Thursday, January 22, 2015

All Eyes On Europe

This morning, the European Central Bank announced it would begin quantitative easing (QE) in March by purchasing 60 billion euros or about $70 billion of "bonds" each month until Fall of next year, if not longer.  This was more than expected, and almost as much as the $85 billion the Fed was buying before it ended QE last Fall.  Dow futures immediately jumped upwards from about 45 point to 125 points, before dropping back as questions arose, such as what kind of bonds and how much of the 60 billion is "new money" in addition to its present bond-buying program.  As hoped, the euro depreciated and the dollar appreciated, which is good for European businesses and bad for American businesses.

The ECB is following the well-worn path of the Federal Reserve, the Bank of Japan, and the Bank of England, simply because Germany has been dragging their well-healed feet.  The common denominator is that each nation needs budget reform but, since their democratically elected governments are impotent, their central banks are forced to stimulate the economy in any way they can.

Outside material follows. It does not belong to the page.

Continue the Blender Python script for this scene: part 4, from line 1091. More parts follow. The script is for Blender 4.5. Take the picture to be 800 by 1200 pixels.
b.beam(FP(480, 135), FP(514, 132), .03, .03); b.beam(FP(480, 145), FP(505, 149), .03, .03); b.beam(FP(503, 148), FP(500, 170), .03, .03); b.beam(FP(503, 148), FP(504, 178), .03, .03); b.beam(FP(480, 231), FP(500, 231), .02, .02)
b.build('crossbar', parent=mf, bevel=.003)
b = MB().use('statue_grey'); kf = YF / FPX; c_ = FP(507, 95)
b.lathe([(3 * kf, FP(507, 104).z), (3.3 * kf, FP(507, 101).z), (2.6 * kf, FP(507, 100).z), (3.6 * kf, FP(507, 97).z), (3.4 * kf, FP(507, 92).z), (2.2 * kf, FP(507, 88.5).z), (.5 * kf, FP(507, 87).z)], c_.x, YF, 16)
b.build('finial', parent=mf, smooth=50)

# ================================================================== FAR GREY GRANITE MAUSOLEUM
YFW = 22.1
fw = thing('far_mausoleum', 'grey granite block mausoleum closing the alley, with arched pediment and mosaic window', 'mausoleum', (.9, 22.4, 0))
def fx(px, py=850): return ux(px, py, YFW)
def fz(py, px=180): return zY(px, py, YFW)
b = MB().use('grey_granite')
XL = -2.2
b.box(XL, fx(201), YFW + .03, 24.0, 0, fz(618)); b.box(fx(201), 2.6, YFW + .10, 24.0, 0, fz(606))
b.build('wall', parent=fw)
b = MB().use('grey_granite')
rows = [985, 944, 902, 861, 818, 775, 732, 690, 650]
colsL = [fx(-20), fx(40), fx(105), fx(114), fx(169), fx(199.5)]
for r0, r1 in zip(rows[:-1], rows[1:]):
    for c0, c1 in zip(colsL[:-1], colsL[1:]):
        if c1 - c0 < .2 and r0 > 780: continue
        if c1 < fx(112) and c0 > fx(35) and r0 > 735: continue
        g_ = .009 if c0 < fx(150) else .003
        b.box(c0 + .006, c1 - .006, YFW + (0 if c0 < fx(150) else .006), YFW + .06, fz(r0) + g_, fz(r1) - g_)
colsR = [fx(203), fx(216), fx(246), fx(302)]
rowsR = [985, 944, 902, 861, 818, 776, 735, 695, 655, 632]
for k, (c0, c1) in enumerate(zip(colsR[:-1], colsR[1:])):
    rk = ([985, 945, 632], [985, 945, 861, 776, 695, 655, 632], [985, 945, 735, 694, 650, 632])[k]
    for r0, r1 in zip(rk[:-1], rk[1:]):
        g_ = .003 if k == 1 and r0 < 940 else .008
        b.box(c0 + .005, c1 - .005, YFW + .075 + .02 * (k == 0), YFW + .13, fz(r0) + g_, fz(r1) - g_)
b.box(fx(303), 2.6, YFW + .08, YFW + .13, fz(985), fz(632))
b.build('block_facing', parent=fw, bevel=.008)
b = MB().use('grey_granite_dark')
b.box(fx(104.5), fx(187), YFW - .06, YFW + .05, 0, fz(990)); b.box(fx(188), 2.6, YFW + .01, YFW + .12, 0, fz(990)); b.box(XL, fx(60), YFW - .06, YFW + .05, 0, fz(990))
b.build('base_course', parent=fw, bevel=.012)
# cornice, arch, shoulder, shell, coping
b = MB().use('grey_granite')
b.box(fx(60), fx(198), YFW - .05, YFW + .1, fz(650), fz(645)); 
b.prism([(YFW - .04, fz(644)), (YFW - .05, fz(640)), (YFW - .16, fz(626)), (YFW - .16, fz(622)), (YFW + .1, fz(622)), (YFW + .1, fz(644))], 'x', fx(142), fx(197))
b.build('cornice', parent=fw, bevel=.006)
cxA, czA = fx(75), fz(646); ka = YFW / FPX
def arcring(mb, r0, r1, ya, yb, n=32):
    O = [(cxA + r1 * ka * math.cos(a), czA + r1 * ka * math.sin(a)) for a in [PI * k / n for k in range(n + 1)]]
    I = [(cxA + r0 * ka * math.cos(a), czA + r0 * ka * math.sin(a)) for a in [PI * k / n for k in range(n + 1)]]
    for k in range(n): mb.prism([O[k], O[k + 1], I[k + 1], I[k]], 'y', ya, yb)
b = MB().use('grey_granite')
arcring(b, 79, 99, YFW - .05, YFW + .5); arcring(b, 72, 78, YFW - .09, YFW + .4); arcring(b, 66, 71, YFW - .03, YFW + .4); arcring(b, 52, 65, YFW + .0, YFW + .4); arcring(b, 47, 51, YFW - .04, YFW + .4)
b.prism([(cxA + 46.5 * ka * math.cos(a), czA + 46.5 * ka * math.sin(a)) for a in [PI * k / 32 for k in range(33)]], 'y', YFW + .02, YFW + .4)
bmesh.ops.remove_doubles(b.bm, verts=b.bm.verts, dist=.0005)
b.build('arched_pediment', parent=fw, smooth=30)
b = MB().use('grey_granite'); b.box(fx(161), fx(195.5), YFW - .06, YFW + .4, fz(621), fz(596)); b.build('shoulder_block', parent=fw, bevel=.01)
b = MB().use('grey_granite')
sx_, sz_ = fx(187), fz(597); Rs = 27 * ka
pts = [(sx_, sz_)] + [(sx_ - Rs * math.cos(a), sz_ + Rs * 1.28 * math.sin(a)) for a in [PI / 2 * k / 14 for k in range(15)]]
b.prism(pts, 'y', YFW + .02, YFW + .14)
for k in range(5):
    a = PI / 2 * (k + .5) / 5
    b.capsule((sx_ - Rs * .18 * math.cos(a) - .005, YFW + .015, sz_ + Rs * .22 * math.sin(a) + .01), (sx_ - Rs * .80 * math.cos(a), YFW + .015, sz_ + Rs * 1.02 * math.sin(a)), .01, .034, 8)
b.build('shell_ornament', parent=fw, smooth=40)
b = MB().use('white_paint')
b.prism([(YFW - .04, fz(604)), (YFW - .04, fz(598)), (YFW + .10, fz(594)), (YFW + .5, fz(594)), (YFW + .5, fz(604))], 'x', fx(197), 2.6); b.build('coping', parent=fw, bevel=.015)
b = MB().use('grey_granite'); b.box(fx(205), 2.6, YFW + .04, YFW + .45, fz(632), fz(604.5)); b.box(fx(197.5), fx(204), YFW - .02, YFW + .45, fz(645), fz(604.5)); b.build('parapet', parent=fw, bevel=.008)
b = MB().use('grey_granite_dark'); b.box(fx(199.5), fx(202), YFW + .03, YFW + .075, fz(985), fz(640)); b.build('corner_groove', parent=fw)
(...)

Right now, the risky 10-year Spanish government bonds are only paying 1.4% compared to risk-free U.S. Treasuries paying 1.9%.  That does not make sense.  And, that which doesn't make sense will not last.

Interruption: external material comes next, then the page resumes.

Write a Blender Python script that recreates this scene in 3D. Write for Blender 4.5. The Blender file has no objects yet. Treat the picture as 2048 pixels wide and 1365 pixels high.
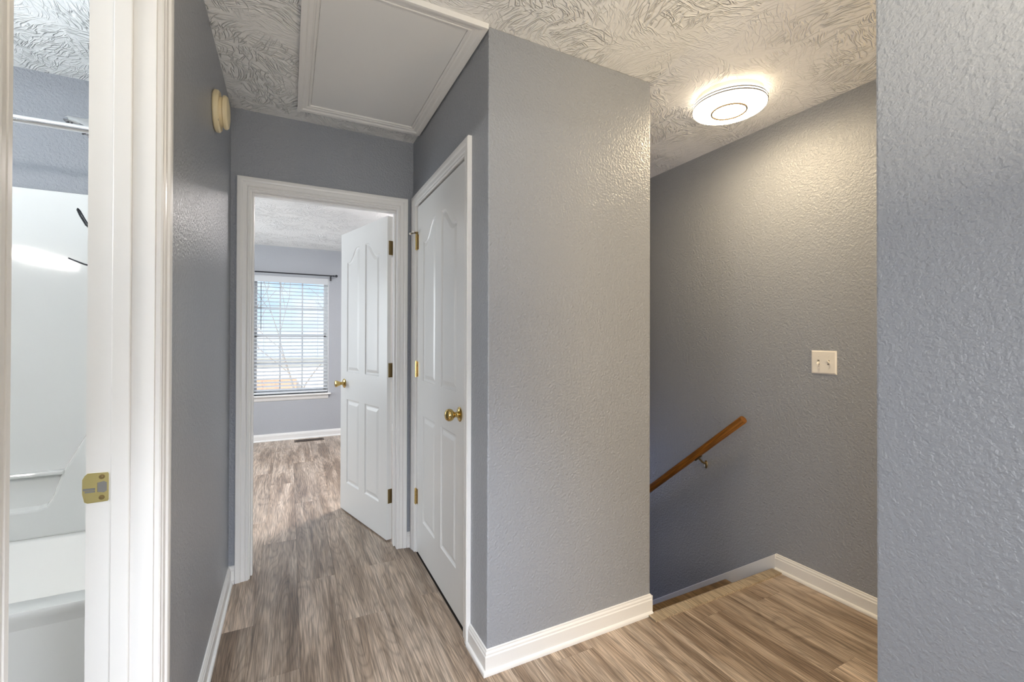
import bpy, bmesh, math, random
from mathutils import Vector, Matrix
from mathutils.geometry import delaunay_2d_cdt
random.seed(7)
C = bpy.context.scene
COL = C.collection
PI = math.pi
def R(a): return math.radians(a)

# ------------------------------------------------------------------ camera
cam_d = bpy.data.cameras.new('camera'); cam = bpy.data.objects.new('camera', cam_d); COL.objects.link(cam)
yaw, pitch, roll = R(26.6952), R(0.311), R(-0.149)
fw0 = Vector((math.sin(yaw), math.cos(yaw), 0)); rt0 = Vector((math.cos(yaw), -math.sin(yaw), 0)); zz = Vector((0, 0, 1))
fw = fw0*math.cos(pitch) + zz*math.sin(pitch); up0 = zz*math.cos(pitch) - fw0*math.sin(pitch)
rt = rt0*math.cos(roll) - up0*math.sin(roll)*-1*-1; up = up0*math.cos(roll) + rt0*math.sin(roll)
m = Matrix((rt, up, -fw)).transposed().to_4x4(); m.translation = Vector((0, 0, 1.2606))
cam.matrix_world = m
cam_d.sensor_width = 36; cam_d.lens = 36*886.118/2048; cam_d.shift_y = -11.92/2048
cam_d.clip_start = 0.02; cam_d.clip_end = 500
C.camera = cam

# ------------------------------------------------------------------ colour management and sky
C.view_settings.view_transform = 'Standard'; C.view_settings.look = 'None'
C.view_settings.gamma = 1; C.view_settings.use_curve_mapping = False
C.view_settings.exposure = 0.12
W = bpy.data.worlds.new('sky'); C.world = W; W.use_nodes = True
nt = W.node_tree; nt.nodes.clear()
def N(nt, t, **k):
    n = nt.nodes.new(t)
    for a, b in k.items(): setattr(n, a, b)
    return n
tc = N(nt, 'ShaderNodeTexCoord'); sep = N(nt, 'ShaderNodeSeparateXYZ'); nt.links.new(tc.outputs['Generated'], sep.inputs[0])
grad = N(nt, 'ShaderNodeValToRGB'); e = grad.color_ramp.elements
e[0].position = 0.0; e[0].color = (0.60, 0.70, 0.80, 1); e[1].position = 0.55; e[1].color = (0.25, 0.45, 0.80, 1)
e2 = grad.color_ramp.elements.new(0.14); e2.color = (0.28, 0.46, 0.74, 1)
nt.links.new(sep.outputs['Z'], grad.inputs[0])
mp = N(nt, 'ShaderNodeMapping'); mp.inputs['Scale'].default_value = (1, 1, 2.6); nt.links.new(tc.outputs['Generated'], mp.inputs[0])
cl = N(nt, 'ShaderNodeTexNoise'); cl.inputs['Scale'].default_value = 3.4; cl.inputs['Detail'].default_value = 7; nt.links.new(mp.outputs[0], cl.inputs[0])
cr = N(nt, 'ShaderNodeValToRGB'); cr.color_ramp.elements[0].position = 0.44; cr.color_ramp.elements[1].position = 0.60
nt.links.new(cl.outputs['Fac'], cr.inputs[0])
mx = N(nt, 'ShaderNodeMix', data_type='RGBA'); nt.links.new(cr.outputs['Color'], mx.inputs[0]); nt.links.new(grad.outputs[0], mx.inputs[6]); mx.inputs[7].default_value = (0.80, 0.82, 0.85, 1)
bg = N(nt, 'ShaderNodeBackground'); bg.inputs['Strength'].default_value = 1.5; nt.links.new(mx.outputs[2], bg.inputs[0])
wo = N(nt, 'ShaderNodeOutputWorld'); nt.links.new(bg.outputs[0], wo.inputs[0])

def area(name, loc, aim, sx, sy, power, color, portal=False, spread=PI):
    d = bpy.data.lights.new(name, 'AREA'); d.shape = 'RECTANGLE'; d.size = sx; d.size_y = sy; d.energy = power; d.color = color; d.spread = spread
    o = bpy.data.objects.new(name, d); COL.objects.link(o); o.location = loc
    o.rotation_euler = Vector(aim).to_track_quat('-Z', 'Y').to_euler()
    if portal: d.cycles.is_portal = True
    return o
sun_d = bpy.data.lights.new('sun', 'SUN'); sun_d.energy = 5.0; sun_d.angle = R(0.6); sun_d.color = (1, .95, .86)
sun = bpy.data.objects.new('sun', sun_d); COL.objects.link(sun); sun.rotation_euler = Vector((0.35, 0.75, -0.6)).to_track_quat('-Z', 'Y').to_euler()
area('window_portal', (0.02, 6.24, 1.27), (0, -1, 0), 0.9, 1.45, 1, (1, 1, 1), portal=True)
# area lights: added bedroom side fill, and the unseen window of the room behind
area('bedroom_side_fill', (-1.93, 4.6, 1.35), (1, 0, 0), 1.4, 1.3, 48, (0.88, 0.95, 1.0))
area('rear_window_daylight', (0.45, -4.36, 1.35), (0, 1, 0), 1.7, 1.35, 18, (0.45, 0.66, 1.0))
# added fill lights out of view beside the camera, one aimed at the ceiling
area('ceiling_bounce_fill', (.48, -.25, 1.60), (0, 0.15, 1), .45, .45, 22, (1.0, .88, .68))
fl_ = area('floor_fill', (.26, -.10, 1.30), (-.06, 1, -.95), .3, .3, 6.5, (.84, .90, 1.0), spread=R(80))
area('soft_fill', (-.17, -.15, 1.0), (.65, 1, -.35), .35, .9, 14, (.96, .97, 1.0))
# added fill lights, unseen, for the landing, foot of the stairs and bathroom
area('landing_fill', (1.80, -.95, 1.35), (0, 1, 0), .9, 1.2, 27, (1.0, .76, .45))
area('stairwell_fill', (1.93, 4.9, -.6), (0, -1, 0), .7, .7, 15, (.48, .60, 1.0))
area('bathroom_fill', (-1.45, 1.45, 1.5), (0, 0, 1), .5, .5, 22, (.84, .93, 1.0))

# ------------------------------------------------------------------ materials
def newmat(name):
    mt = bpy.data.materials.new(name); mt.use_nodes = True
    b = mt.node_tree.nodes['Principled BSDF']
    return mt, mt.node_tree, b
def simple(name, col, rough=0.5, metal=0.0, bump=None, spec=0.5, coat=0):
    mt, nt, b = newmat(name)
    b.inputs['Base Color'].default_value = (*col, 1); b.inputs['Roughness'].default_value = rough; b.inputs['Metallic'].default_value = metal
    b.inputs['Specular IOR Level'].default_value = spec; b.inputs['Coat Weight'].default_value = coat
    t = N(nt, 'ShaderNodeTexCoord')
    n = N(nt, 'ShaderNodeTexNoise'); n.inputs['Scale'].default_value = bump[0] if bump else 40; n.inputs['Detail'].default_value = 3
    nt.links.new(t.outputs['Object'], n.inputs[0])
    if bump:
        bp = N(nt, 'ShaderNodeBump'); bp.inputs['Distance'].default_value = bump[1]; bp.inputs['Strength'].default_value = 1
        nt.links.new(n.outputs['Fac'], bp.inputs['Height']); nt.links.new(bp.outputs[0], b.inputs['Normal'])
    mr = N(nt, 'ShaderNodeMapRange'); mr.inputs['To Min'].default_value = max(0.02, rough-0.04); mr.inputs['To Max'].default_value = rough+0.04
    nt.links.new(n.outputs['Fac'], mr.inputs[0]); nt.links.new(mr.outputs[0], b.inputs['Roughness'])
    return mt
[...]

In addition, don't forget the election in Greece this weekend.  It is expected that the socialist party will win and will put an end to austerity, which could preclude any additional assistance from the European Union, causing Greece to exit the EU.  There is a great deal of anxiety as to whether the EU can survive, but I am not one of the worriers.  It will be bumpy for a short while, but that is all.

Lastly, all of the world's most beautiful brains are now assembled in Davos, Switzerland -- setting a very high standard for "group-think" . . . at least, among the 1%.  Pay attention!